A few days ago a young photographer said to me, “I love the darkroom but it just takes too long to make a print.” I said, “Well, why do you think collectors value them so much?” You could see the light bulb going off. I’ve brought this idea up before, in mixed company, and there is always the person who gets ultra defensive, the premature aging lines around their eyes drawing down as they blast me for being a lazy, slacker who doesn’t want to work and wants everything to be like it was “back in the day.” No, sorry. I’m just old enough to have known something better. That’s all. At some point, certain things will return to a likeness of what they were, at least for CERTAIN people who have the sack to actually force these things to happen. And, I know how much more creative many of the younger creators will be when they get a taste of how good they can be given the time and access. This will take some doing. Clients. Clients aren’t stupid. If they can get ten things for the price of one, they will.

How great would it be to have some type of financed foundation that sought out great creators, gave them the time and access they needed to actually work in a way that produces a lasting impact? I imagine a space, New Mexico of course, out in the sticks, off the grid, except for water, where the artist could go for six months to a year and create, finish, dream, etc.

So, my flight is angling down toward the ground, so I must go. We have everything at our fingertips today, but what we do with it, well, that is what counts.

The beer shown at the beginning of this post is no longer available.

15 responses to “Ten to One”

  1. Marc says:


  2. Neil Holmes says:

    Hi Daniel, sadly I think it’s down to supply & demand, there are so many good creative professionals out there, and we all have to eat and pay the rent. I’m not sure their is an answer, I often despair at some of the concessions I have to make but I allways remind myself I’m very lucky to do something love but of course that doesn’t make it right. Cheers Neil

  3. Eric Jeschke says:

    Totally spot on post.

    I don’t see that there is a grass-roots answer to this though. Meaning, the industry has changed (due to whatever factors) and how can you make it go back? With the current supply and demand (including the lessened demand for “quality” or work), it won’t do to try and say “no”. There are enough bodies willing to take the quote.

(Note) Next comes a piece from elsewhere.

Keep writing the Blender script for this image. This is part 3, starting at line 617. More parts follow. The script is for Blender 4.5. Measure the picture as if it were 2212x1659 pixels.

    I believe there will be a wholesale change in the industry, but only when a career as a photographer (or “media” if you like) is no longer a viable option because it pays so little. We are almost there now. After a few years a balance will be reached were the demand for creative, original work rises again, budgets are better and most importantly, there is a smaller pool of creative professionals to draw from.

  4. Kevin Keefer says:

    Thank you Daniel, and Eric. There seems to be a growing dialogue along these lines, I hope it continues in the direction you two have outlined. One comparison, by Seth Godin, is to the transformation of the music industry. This is scary, but that is why I am here, I have hope in the ideas shared in this community and others like it.

    • Smogranch says:

      Good glad you are digging it. These type of conversations, in my opinion, happen all the time between photographers but there is extreme reluctance to talk about this stuff at risk of being labeled, black balled, etc,

  5. I don’t really care how much pro photographers earn or use to earn. I know this post is mostly for pros but I certainly agree that the imagery bussiness has a “Stock imagery quick standard look”.

    • Smogranch says:

      How much people earn is a huge topic amongst people who do this full time. It’s not like people are trying to up each other, it’s more of a legit rate conversation, especially today when working for free is so common, accepted, etc. If you ARE working full time as a photographer, this conversation is hugely impactful. But, can also be boring if you don’t care.

  6. Carl Peer says:

    The question I always come back to is where did the budgets for these projects go? I always wonder if the slashed budgets are a result of the execs sitting on huge salaries.

  7. Gerhard says:

    Hey Daniel

    Pen and paper! Yay! Love it 🙂

    I recently walked away from selling an image because the client refused to accept a reduced usage license for their reduced budget. My peers agreed that the suggested reduced license was fair. The client disagreed.

    To make a long story short the image was of a Young surfing champion and the client wanted to use it for advertising. The surfers mum even offered to pay me the difference between my quote and what the client was offering. I graciously refused and explained that it only perpetuates the challenge of receiving fair rates for images. Said client also told me never to contact them again after our discussion became heated, on their side I might ad. I remained polite all the way. I choose to believe that in letting go of these ‘bad’ clients I make room for ones with integrity.

    I was pleasantly surprised a few days ago when I came upon a blog post from another photographer who sold an image to Apple at a very fair rate.

    May all creatives have visionary clients like Apple who still value imagery.

    Best regards to all.

    • Smogranch says:


      Well the surf industry is a great example, unfortunately in many cases, of people being taken advantage of. So much of the work is done under retainers that just don’t provide a living for many of those in the business. I started to see this years ago, photographers giving work away, and it never works in the long run. The idea that being published will get you enough work to make it just isn’t real. When photogs cave in the client knows you will always cave in.
      A few years ago I had the same situation, an ad agency asking me to do a very large job for a budget that was just not even close to be being what it needed to be. We went through three rounds of negatiations and each time I had to keep saying, “No, sorry, can’t do that.” I ultimately told them there were probably a hundred photographers in LA who would do the shoot, but I wasn’t one of them. Ten years ago I might have made the mistake, but not now, I know too much.

  8. Derek Tipton says:

    Awesome article. I am only 29, but I can “feel” this in the industry. The more and more people put out (images, art, etc.) the less the consumers of this industry will value them.

    Love your post!

    • Smogranch says:

      Thanks Derek,

      I think the thing to remember is the idea of shooting images for yourself, or strictly for others. I think if you do the latter…you wont’ end up with the kind of work you are dreaming of.